The DIA deal term sheet says if AR Polar does not acquire the option parcel, the city will pay the company $3.055 million for the land — the appraised value minus the $886,000 cost of the access road.
Khan’s development company, Iguana Investments Florida LLC, has started site work for the Four Seasons.
Council will have to approve the AR Polar land deal before it takes effect.
According to DIA CEO Lori Boyer, the retention pond is meant for water runoff filtration and not flood/stormwater capture.
She said the city Department of Public Works told DIA staff that there is enough water filtration capacity elsewhere in Downtown to not require replacement of the pond.
The board also approved an access agreement 6-0 that will allow AR Polar to conduct surveying and soil and other testing on the option parcel.

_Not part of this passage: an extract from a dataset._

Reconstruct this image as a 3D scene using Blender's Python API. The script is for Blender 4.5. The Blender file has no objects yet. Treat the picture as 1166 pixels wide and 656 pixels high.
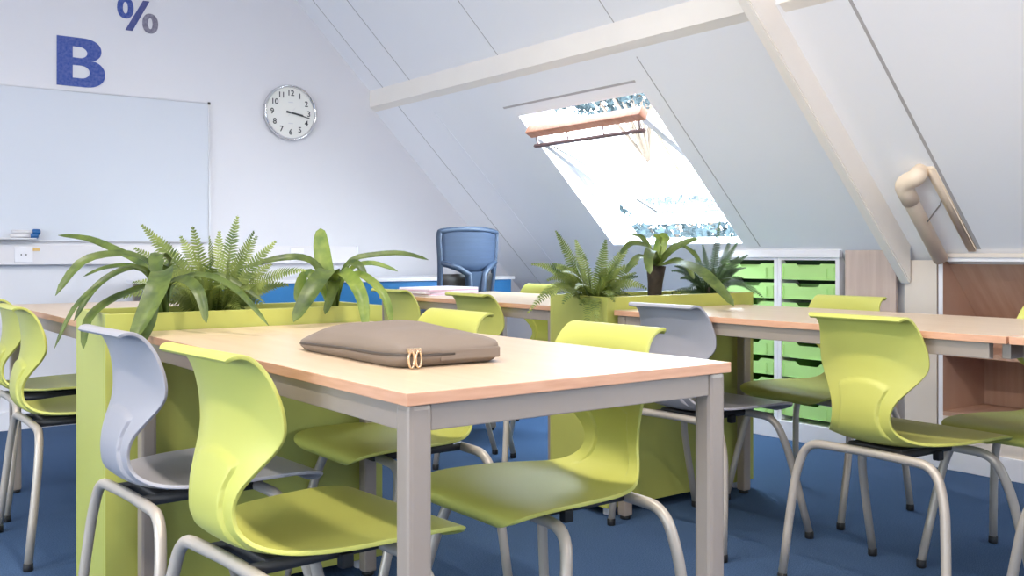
import bpy, bmesh, math, random
from mathutils import Vector, Matrix

C = bpy.context.scene.collection
PI = math.pi
H = 0.95                                   # eye height
CA, SA = 0.8041, 0.5945                    # view direction: (SA, CA) in the floor plan
F = 1114.0

def P(px, py, Z):
    """world point at view depth Z (metres)"""
    u = (px - 583) / F; v = (290 - py) / F
    return Vector((Z * (CA * u + SA), Z * (CA - SA * u), H + v * Z))

def PY(px, py, y):
    """world point on the plan line y = const"""
    u = (px - 583) / F
    return P(px, py, y / (CA - SA * u))

# ------------------------------------------------------------------ materials
def srgb(r, g, b):
    f = lambda c: (c / 255 / 12.92) if c / 255 <= 0.04045 else ((c / 255 + 0.055) / 1.055) ** 2.4
    return (f(r), f(g), f(b), 1.0)

def mat(name, col, rough=0.5, metal=0.0, var=0.06, scale=8.0, bump=0.0, bscale=60.0, stretch=None,
        coat=0.0, spec=0.5, trans=0.0, col2=None, sss=0.0):
    m = bpy.data.materials.new(name); m.use_nodes = True
    nt = m.node_tree; n = nt.nodes; l = nt.links
    b = n['Principled BSDF']
    b.inputs['Roughness'].default_value = rough
    b.inputs['Metallic'].default_value = metal
    b.inputs['Specular IOR Level'].default_value = spec
    b.inputs['Coat Weight'].default_value = coat
    tc = n.new('ShaderNodeTexCoord')
    src = tc.outputs['Object']
    if stretch:
        mp = n.new('ShaderNodeMapping'); mp.inputs['Scale'].default_value = stretch
        l.new(src, mp.inputs['Vector']); src = mp.outputs['Vector']
    nz = n.new('ShaderNodeTexNoise'); nz.inputs['Scale'].default_value = scale
    nz.inputs['Detail'].default_value = 5
    l.new(src, nz.inputs['Vector'])
    cr = n.new('ShaderNodeValToRGB')
    cr.color_ramp.elements[0].position = 0.3; cr.color_ramp.elements[1].position = 0.7
    if col2 is None:
        cr.color_ramp.elements[0].color = (col[0]*(1-var), col[1]*(1-var), col[2]*(1-var), 1)
        cr.color_ramp.elements[1].color = (min(1, col[0]*(1+var)), min(1, col[1]*(1+var)), min(1, col[2]*(1+var)), 1)
    else:
        cr.color_ramp.elements[0].color = col; cr.color_ramp.elements[1].color = col2
    l.new(nz.outputs['Fac'], cr.inputs['Fac']); l.new(cr.outputs['Color'], b.inputs['Base Color'])
    if bump:
        n2 = n.new('ShaderNodeTexNoise'); n2.inputs['Scale'].default_value = bscale
        n2.inputs['Detail'].default_value = 3
        l.new(src, n2.inputs['Vector'])
        bp = n.new('ShaderNodeBump'); bp.inputs['Strength'].default_value = bump
        bp.inputs['Distance'].default_value = 0.004
        l.new(n2.outputs['Fac'], bp.inputs['Height']); l.new(bp.outputs['Normal'], b.inputs['Normal'])
    if trans:
        # translucent leaves
        tr = n.new('ShaderNodeBsdfTranslucent'); l.new(cr.outputs['Color'], tr.inputs['Color'])
        mx = n.new('ShaderNodeMixShader'); mx.inputs['Fac'].default_value = trans
        out = n['Material Output']
        l.new(b.outputs['BSDF'], mx.inputs[1]); l.new(tr.outputs['BSDF'], mx.inputs[2])
        l.new(mx.outputs['Shader'], out.inputs['Surface'])
    return m

def glass_mat():
    m = bpy.data.materials.new('window_glass'); m.use_nodes = True
    nt = m.node_tree; n = nt.nodes; l = nt.links
    n.remove(n['Principled BSDF'])
    t = n.new('ShaderNodeBsdfTransparent'); t.inputs['Color'].default_value = (0.95, 0.98, 0.97, 1)
    g = n.new('ShaderNodeBsdfGlossy'); g.inputs['Roughness'].default_value = 0.02
    lw = n.new('ShaderNodeLayerWeight'); lw.inputs['Blend'].default_value = 0.5
    pw = n.new('ShaderNodeMath'); pw.operation = 'POWER'; pw.inputs[1].default_value = 5.0
    f = n.new('ShaderNodeMath'); f.operation = 'MULTIPLY_ADD'; f.inputs[1].default_value = 0.5; f.inputs[2].default_value = 0.04
    l.new(lw.outputs['Facing'], pw.inputs[0]); l.new(pw.outputs[0], f.inputs[0])
    mx = n.new('ShaderNodeMixShader')
    l.new(f.outputs[0], mx.inputs['Fac']); l.new(t.outputs['BSDF'], mx.inputs[1]); l.new(g.outputs['BSDF'], mx.inputs[2])
    l.new(mx.outputs['Shader'], n['Material Output'].inputs['Surface'])
    return m

def emit_mat(name, col, s):
    m = bpy.data.materials.new(name); m.use_nodes = True
    b = m.node_tree.nodes['Principled BSDF']
    b.inputs['Base Color'].default_value = (0.8, 0.8, 0.8, 1)
    b.inputs['Emission Color'].default_value = col; b.inputs['Emission Strength'].default_value = s
    return m

M = {}
M['wall'] = mat('painted_wall', srgb(224, 223, 227), 0.75, var=0.015, scale=2, bump=0.05, bscale=220)
M['ceiling'] = mat('ceiling_board', srgb(240, 240, 243), 0.7, var=0.012, scale=1.5, bump=0.03, bscale=160)
M['beam'] = mat('beam_paint', srgb(240, 233, 224), 0.6, var=0.02, scale=4)
M['seam'] = mat('panel_seam', srgb(176, 172, 172), 0.8, var=0.05)
M['seam_white'] = mat('white_batten', srgb(236, 236, 240), 0.6, var=0.01)
M['carpet'] = mat('blue_carpet', srgb(46, 72, 106), 0.95, var=0.0, scale=260, bump=0.7, bscale=420, col2=srgb(84, 106, 138), spec=0.1)
M['lime'] = mat('lime_plastic', srgb(190, 190, 96), 0.42, var=0.02, scale=3, bump=0.05, bscale=500, spec=0.45)
M['grey'] = mat('grey_plastic', srgb(160, 158, 164), 0.38, var=0.02, scale=3, bump=0.05, bscale=500, spec=0.45)
M['tube'] = mat('beige_grey_tube', srgb(186, 176, 164), 0.38, metal=0.25, var=0.02)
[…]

AR Polar is an affiliate of Uniondale, New York-based multifamily loan and commercial mortgage company Arbor Realty Trust, Boyer said.
During a Dec. 14 committee meeting, Boyer said that AR Polar would likely not build on the site but would sell the land to a buyer/developer.
“I have certainly seen conceptual ideas of a mixed-use development on the site. But I do not believe the current owner intends to develop the site themselves,” Boyer said.
“Essentially, what that (the five-year option) gives them is the ability as they are talking to a prospective buyer to add additional property or not,” she said. “And we’ve already established the price on it based on the current appraised value.”
This was the DIA’s second attempt to swap land with AR Polar.
A deal the board considered in April would have swapped the retention pond site with other property owned by AR Polar where the city would build a new retention pond.
The staff report says title information and land surveys conducted by the city showed that encroachments, unknown contaminants and “visible improvements that imply underground utilities and installations” would have made that site too expensive to develop.